TASK TO COMPLETE
Repeat exactly the lines of the listing below, please, starting with the first and ending with the line containing "PI = math.pi"; leave out the rest.

DATA BLOCK
================================

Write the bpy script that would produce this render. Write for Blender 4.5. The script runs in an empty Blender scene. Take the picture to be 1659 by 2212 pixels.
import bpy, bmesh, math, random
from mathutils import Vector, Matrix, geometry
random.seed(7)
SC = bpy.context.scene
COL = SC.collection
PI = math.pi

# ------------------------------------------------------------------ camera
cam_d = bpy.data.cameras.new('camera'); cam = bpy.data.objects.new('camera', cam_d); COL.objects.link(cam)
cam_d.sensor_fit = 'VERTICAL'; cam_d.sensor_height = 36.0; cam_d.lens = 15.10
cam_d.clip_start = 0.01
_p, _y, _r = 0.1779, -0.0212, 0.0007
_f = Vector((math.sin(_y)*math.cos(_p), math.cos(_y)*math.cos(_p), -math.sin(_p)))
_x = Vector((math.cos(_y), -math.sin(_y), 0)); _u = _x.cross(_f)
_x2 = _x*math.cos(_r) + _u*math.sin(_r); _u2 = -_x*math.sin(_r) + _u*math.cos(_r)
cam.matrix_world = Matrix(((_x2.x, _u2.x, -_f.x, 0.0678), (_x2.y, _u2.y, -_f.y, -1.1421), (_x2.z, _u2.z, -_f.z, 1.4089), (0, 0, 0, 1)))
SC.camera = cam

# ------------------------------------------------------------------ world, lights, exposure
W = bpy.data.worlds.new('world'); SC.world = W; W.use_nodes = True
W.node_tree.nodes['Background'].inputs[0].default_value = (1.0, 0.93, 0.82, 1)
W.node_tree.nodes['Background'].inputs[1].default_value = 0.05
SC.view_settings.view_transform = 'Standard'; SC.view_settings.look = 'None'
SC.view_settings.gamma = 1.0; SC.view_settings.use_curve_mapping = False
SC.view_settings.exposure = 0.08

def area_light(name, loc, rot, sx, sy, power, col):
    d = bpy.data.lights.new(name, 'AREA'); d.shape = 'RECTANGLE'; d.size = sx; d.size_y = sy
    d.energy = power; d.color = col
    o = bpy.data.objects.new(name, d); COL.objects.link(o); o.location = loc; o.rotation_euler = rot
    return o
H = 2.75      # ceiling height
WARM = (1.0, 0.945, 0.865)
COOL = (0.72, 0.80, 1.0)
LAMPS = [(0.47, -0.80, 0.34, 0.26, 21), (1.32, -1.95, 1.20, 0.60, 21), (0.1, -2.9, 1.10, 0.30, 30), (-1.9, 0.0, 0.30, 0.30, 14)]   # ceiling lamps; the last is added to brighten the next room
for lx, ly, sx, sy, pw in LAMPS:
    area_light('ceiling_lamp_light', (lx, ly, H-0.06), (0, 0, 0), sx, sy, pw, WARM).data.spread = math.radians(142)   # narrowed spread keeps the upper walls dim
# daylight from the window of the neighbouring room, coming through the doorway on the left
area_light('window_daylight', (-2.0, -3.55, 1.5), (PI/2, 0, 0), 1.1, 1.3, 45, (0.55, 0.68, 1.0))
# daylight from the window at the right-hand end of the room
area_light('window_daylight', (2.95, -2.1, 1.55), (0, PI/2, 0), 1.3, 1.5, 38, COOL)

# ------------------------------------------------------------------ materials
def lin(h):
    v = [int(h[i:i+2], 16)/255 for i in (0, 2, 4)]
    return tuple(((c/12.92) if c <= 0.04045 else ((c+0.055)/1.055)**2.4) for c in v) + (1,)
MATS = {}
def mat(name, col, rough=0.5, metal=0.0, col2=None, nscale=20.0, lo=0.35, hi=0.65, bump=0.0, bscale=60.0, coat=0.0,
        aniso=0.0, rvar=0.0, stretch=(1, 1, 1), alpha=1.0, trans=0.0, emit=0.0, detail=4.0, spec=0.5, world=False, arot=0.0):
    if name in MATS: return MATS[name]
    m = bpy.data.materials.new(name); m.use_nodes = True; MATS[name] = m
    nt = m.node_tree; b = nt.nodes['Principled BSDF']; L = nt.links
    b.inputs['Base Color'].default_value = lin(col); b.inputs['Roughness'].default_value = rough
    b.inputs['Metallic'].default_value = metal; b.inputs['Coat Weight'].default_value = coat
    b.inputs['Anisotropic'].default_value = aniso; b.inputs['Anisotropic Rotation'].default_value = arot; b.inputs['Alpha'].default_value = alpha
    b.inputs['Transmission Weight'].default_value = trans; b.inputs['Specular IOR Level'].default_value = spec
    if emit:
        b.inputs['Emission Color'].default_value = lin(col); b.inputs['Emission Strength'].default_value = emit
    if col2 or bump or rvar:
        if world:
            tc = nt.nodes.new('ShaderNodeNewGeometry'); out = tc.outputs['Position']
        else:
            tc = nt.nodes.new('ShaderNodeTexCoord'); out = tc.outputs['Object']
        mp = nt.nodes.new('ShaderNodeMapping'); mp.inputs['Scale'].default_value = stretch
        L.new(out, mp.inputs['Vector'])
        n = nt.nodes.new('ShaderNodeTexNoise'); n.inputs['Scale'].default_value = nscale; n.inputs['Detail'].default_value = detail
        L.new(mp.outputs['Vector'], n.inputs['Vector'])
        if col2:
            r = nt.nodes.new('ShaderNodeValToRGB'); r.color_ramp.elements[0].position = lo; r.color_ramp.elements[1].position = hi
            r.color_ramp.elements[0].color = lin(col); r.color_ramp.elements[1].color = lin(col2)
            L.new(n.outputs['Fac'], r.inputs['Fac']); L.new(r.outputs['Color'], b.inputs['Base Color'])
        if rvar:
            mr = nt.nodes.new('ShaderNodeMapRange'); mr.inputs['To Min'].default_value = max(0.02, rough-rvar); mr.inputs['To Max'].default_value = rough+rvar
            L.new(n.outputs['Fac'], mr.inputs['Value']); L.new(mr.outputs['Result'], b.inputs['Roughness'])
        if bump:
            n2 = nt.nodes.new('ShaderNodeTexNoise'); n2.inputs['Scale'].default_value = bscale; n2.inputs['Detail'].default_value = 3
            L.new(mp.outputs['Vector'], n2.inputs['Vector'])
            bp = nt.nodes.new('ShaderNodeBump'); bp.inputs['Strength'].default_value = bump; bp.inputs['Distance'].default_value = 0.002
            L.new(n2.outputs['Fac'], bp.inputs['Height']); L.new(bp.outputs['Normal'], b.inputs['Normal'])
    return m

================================

RESULT FOR THIS EXERCISE
Write the bpy script that would produce this render. Write for Blender 4.5. The script runs in an empty Blender scene. Take the picture to be 1659 by 2212 pixels.
import bpy, bmesh, math, random
from mathutils import Vector, Matrix, geometry
random.seed(7)
SC = bpy.context.scene
COL = SC.collection
PI = math.pi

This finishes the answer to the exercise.